## Dataset
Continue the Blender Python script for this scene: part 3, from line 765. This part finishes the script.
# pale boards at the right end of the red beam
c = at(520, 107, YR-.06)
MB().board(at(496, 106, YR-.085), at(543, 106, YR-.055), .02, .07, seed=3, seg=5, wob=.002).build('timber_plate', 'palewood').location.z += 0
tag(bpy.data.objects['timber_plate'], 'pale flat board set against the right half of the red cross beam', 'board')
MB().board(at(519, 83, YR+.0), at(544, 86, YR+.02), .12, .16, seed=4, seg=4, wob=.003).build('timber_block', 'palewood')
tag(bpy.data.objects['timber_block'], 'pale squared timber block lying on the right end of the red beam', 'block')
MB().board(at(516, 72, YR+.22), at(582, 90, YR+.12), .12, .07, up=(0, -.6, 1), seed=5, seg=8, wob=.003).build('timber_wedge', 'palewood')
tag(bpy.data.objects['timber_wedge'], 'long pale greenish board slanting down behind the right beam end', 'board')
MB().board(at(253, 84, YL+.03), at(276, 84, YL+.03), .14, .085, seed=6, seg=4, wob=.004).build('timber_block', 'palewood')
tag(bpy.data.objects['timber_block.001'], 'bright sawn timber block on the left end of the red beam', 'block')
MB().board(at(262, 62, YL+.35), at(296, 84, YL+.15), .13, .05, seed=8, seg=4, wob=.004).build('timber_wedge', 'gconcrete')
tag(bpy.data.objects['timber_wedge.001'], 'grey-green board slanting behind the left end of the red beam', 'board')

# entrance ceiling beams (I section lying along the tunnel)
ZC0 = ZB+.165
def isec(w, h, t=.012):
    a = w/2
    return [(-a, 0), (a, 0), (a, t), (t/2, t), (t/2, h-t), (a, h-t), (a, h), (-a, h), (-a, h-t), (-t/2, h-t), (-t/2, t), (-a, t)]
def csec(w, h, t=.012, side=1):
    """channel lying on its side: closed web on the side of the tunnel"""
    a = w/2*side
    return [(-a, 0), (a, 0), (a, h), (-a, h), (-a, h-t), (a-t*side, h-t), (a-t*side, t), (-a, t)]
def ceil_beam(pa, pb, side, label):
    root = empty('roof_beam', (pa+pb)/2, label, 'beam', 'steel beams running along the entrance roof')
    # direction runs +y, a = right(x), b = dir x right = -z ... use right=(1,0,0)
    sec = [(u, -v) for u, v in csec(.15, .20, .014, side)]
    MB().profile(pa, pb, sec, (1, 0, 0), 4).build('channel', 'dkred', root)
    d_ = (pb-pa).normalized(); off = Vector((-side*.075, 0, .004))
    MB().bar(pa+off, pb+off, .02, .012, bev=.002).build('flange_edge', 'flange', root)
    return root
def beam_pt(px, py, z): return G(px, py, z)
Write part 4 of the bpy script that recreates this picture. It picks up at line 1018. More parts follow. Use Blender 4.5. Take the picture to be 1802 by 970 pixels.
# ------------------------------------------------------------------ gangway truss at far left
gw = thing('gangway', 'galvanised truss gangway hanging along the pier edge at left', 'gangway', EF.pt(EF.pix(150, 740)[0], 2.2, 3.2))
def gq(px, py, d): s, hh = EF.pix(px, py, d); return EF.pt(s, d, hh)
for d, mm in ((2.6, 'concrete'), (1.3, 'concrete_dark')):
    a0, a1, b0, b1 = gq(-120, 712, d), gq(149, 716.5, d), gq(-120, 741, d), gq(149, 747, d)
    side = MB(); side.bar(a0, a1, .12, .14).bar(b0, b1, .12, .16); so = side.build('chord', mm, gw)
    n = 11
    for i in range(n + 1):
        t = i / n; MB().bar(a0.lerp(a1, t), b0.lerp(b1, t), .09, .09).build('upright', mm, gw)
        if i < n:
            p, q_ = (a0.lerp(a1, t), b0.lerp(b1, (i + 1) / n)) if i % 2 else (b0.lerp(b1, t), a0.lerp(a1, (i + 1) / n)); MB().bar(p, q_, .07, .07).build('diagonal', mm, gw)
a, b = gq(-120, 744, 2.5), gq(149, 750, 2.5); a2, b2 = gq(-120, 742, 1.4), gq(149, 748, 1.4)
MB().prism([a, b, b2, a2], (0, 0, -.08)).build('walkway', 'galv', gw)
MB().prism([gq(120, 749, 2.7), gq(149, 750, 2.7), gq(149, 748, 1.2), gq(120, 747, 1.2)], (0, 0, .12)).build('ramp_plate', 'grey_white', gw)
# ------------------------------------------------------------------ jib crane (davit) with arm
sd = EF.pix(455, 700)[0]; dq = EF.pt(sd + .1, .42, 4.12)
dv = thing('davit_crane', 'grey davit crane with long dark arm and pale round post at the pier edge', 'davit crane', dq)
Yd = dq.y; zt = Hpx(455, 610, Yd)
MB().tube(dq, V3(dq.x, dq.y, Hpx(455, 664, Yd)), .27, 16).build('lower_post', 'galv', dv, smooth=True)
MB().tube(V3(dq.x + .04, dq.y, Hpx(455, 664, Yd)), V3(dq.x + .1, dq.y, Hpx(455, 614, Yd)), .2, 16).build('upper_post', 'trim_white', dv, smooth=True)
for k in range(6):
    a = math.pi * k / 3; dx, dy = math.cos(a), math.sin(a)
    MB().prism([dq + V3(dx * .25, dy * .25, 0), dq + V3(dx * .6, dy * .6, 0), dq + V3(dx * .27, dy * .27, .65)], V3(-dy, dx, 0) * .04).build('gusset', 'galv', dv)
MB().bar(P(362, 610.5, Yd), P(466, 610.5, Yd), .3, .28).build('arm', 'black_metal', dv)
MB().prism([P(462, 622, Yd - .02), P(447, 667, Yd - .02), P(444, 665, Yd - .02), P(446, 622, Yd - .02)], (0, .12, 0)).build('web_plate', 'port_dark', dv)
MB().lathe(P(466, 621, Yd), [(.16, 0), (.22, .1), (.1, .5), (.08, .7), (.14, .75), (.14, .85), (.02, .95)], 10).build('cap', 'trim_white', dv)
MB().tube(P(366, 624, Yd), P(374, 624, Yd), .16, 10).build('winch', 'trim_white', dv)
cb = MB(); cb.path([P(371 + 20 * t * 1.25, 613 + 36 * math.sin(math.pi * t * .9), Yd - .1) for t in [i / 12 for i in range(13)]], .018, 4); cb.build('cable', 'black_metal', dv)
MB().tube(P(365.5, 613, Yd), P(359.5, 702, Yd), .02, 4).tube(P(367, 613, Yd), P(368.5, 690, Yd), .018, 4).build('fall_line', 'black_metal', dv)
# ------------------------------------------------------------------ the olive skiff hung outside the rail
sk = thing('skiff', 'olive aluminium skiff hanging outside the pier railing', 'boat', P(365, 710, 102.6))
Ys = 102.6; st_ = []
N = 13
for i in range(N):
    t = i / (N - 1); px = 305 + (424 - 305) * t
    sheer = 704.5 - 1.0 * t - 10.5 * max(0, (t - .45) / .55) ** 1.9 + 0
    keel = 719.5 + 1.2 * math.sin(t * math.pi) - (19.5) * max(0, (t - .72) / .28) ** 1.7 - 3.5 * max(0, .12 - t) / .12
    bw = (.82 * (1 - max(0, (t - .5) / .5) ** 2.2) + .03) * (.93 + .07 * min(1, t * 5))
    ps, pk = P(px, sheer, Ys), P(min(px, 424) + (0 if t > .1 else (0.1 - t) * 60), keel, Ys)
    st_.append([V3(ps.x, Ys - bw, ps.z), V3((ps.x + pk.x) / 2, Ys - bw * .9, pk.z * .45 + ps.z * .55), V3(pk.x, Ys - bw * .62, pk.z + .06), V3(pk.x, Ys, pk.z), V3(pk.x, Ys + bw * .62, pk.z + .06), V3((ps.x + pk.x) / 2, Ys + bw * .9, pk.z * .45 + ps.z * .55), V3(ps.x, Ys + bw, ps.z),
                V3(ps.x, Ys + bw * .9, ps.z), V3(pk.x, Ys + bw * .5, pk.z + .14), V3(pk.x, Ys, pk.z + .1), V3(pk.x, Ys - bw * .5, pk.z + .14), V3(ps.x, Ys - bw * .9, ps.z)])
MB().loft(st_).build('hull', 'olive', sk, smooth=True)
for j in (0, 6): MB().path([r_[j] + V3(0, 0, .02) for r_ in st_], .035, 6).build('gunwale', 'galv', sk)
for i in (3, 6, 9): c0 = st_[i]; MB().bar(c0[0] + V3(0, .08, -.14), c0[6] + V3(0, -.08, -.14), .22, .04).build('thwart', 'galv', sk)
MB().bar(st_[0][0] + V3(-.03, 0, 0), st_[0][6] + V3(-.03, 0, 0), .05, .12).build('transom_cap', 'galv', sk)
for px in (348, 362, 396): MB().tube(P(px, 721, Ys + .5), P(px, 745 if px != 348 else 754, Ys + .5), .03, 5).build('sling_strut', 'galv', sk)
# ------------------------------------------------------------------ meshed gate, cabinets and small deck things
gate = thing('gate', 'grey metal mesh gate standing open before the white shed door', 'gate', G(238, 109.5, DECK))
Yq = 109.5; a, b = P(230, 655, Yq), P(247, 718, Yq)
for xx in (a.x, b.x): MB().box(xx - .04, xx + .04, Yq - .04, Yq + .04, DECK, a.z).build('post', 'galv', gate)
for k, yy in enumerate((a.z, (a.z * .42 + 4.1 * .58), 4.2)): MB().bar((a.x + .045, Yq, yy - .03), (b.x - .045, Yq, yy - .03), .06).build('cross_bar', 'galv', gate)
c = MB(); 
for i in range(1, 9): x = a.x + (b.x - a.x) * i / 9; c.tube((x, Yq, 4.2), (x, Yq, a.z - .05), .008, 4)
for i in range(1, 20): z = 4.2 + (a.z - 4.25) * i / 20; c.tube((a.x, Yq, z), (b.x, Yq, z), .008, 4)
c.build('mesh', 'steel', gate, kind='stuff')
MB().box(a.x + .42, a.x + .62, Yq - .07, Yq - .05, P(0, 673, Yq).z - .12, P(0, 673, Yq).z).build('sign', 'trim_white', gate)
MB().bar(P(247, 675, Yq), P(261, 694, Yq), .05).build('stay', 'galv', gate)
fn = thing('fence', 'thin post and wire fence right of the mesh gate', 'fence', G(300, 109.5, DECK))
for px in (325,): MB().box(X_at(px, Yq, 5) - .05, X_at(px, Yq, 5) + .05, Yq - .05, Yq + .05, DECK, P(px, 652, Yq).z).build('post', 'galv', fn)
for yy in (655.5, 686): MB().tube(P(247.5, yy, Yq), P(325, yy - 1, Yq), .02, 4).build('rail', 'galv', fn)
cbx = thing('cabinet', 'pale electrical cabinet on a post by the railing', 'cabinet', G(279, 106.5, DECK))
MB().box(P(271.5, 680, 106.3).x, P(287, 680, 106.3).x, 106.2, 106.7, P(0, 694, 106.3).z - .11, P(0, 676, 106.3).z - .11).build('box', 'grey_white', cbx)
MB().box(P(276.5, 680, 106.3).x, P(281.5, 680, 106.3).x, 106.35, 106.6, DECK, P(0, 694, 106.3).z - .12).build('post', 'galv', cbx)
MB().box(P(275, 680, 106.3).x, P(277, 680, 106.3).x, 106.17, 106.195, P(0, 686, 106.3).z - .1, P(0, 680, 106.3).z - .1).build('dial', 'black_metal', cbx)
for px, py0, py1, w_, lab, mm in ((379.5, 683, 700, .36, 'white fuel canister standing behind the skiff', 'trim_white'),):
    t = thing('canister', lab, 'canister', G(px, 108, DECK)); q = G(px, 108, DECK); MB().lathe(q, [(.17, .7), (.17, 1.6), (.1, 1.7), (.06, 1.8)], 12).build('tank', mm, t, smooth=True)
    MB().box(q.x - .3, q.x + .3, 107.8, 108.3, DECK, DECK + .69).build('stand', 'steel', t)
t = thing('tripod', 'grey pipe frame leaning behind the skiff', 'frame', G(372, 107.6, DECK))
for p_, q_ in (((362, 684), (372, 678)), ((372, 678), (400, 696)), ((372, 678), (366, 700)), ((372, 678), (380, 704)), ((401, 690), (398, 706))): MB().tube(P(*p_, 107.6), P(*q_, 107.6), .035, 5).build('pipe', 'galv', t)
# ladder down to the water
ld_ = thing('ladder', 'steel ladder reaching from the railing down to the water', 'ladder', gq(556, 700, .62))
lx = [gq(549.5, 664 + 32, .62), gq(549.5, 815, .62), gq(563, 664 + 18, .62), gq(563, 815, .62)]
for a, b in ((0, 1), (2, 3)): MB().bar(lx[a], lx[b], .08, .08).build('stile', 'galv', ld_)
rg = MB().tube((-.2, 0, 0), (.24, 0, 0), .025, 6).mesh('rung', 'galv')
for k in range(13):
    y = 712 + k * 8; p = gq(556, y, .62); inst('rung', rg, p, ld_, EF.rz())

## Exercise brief
Starting at the first line of the data above, please restate word for word every line up to and including the one that holds "tag(bpy.data.objects['timber_wedge.001'], 'grey-green board", and add nothing else.

## Solution to the problem
Continue the Blender Python script for this scene: part 3, from line 765. This part finishes the script.
# pale boards at the right end of the red beam
c = at(520, 107, YR-.06)
MB().board(at(496, 106, YR-.085), at(543, 106, YR-.055), .02, .07, seed=3, seg=5, wob=.002).build('timber_plate', 'palewood').location.z += 0
tag(bpy.data.objects['timber_plate'], 'pale flat board set against the right half of the red cross beam', 'board')
MB().board(at(519, 83, YR+.0), at(544, 86, YR+.02), .12, .16, seed=4, seg=4, wob=.003).build('timber_block', 'palewood')
tag(bpy.data.objects['timber_block'], 'pale squared timber block lying on the right end of the red beam', 'block')
MB().board(at(516, 72, YR+.22), at(582, 90, YR+.12), .12, .07, up=(0, -.6, 1), seed=5, seg=8, wob=.003).build('timber_wedge', 'palewood')
tag(bpy.data.objects['timber_wedge'], 'long pale greenish board slanting down behind the right beam end', 'board')
MB().board(at(253, 84, YL+.03), at(276, 84, YL+.03), .14, .085, seed=6, seg=4, wob=.004).build('timber_block', 'palewood')
tag(bpy.data.objects['timber_block.001'], 'bright sawn timber block on the left end of the red beam', 'block')
MB().board(at(262, 62, YL+.35), at(296, 84, YL+.15), .13, .05, seed=8, seg=4, wob=.004).build('timber_wedge', 'gconcrete')
tag(bpy.data.objects['timber_wedge.001'], 'grey-green board slanting behind the left end of the red beam', 'board')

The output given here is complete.